If the conference is able to bring respected experts to discuss relevant and timely concepts in a modern, comfortable atmosphere, then the brand has the opportunity for all of the attendees to associate their sense of value with the hosting brand, even when that brand is not the primary speakers. In fact, in general, the brand should not be the speakers, or else the conference will just seem like a marketing ploy. Just like brand awareness tactics for other industries, the key is to plant a relevant, positive sentiment into the target user population based on a targeted assessment of those users' needs, and to then use the awareness foot in the door to coax those users all the way through to the end of the funnel. It won't happen overnight, and indeed, it is not expected to, but with a successful event that drives value for the target user, the B2B SaaS company has its biggest opportunity of the year to associate its brand with expertise and eminence in the industry.
Addressing these industry requirements should be top of mind in the marketing strategy across all channels, starting with the Awareness ones - it should permeate the tone of the Display ads, ring through in the PR, and define the marketing materials, case studies, white papers and talking points that are being pushed out through Trade Events and the content of the conference. Content (presentation x substance x relevancy) in this case is going to be key. This is the moment when "sales" and "marketing" are working seamlessly together, with the "sales" team articulating the impeccably planned "marketing" concepts in perfect harmony. The "Sales" team at this moment are themselves a marketing channel.

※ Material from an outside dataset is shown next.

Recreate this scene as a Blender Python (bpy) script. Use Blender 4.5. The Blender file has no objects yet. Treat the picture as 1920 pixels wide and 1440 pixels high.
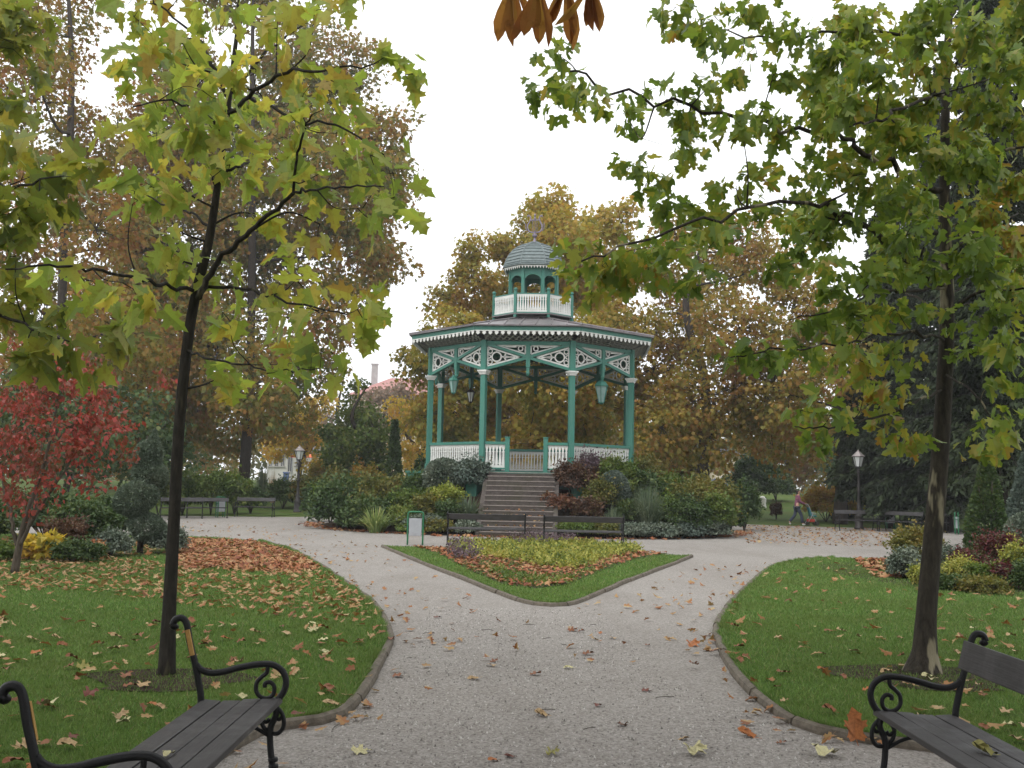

Since all of these channels should also have a link to the website, it must also be considered an important representation of these value propositions - in this case, the website itself is marketing, serving as a resource for many weeks or even months while the client considers their options. This is where interim conversion actions can help cultivate the audience, but that is a discussion for a future post about channels farther down in the funnel.
Conclusions
In describing these Awareness examples, it is almost impossible to discuss the top of the funnel without immediately diving into the follow-ups lower down in the funnel. This is because siloing a discussion to only one section of the funnel just doesn't do justice to the primary importance of understanding and optimizing how all stages of the customer journey work together to coax a newly aware user all the way through purchasing and advocating your service.
In the end, Awareness channels can be a useful but expensive tool for increasing the pool of potential customers for a company, business or product. In some cases, it is absolutely necessary in order to create a market for something completely new or for breaking into a highly competitive space where big players are already playing with big budgets. In other cases, it is possible for companies to be successful by focusing more heavily on the lower segments of the funnel, while acknowledging that by doing so, the funnel and potential scope may be smaller.
In upcoming posts, we'll go into more detail about the other sections of the conversion funnel to add more meat to the discussion with more real world examples.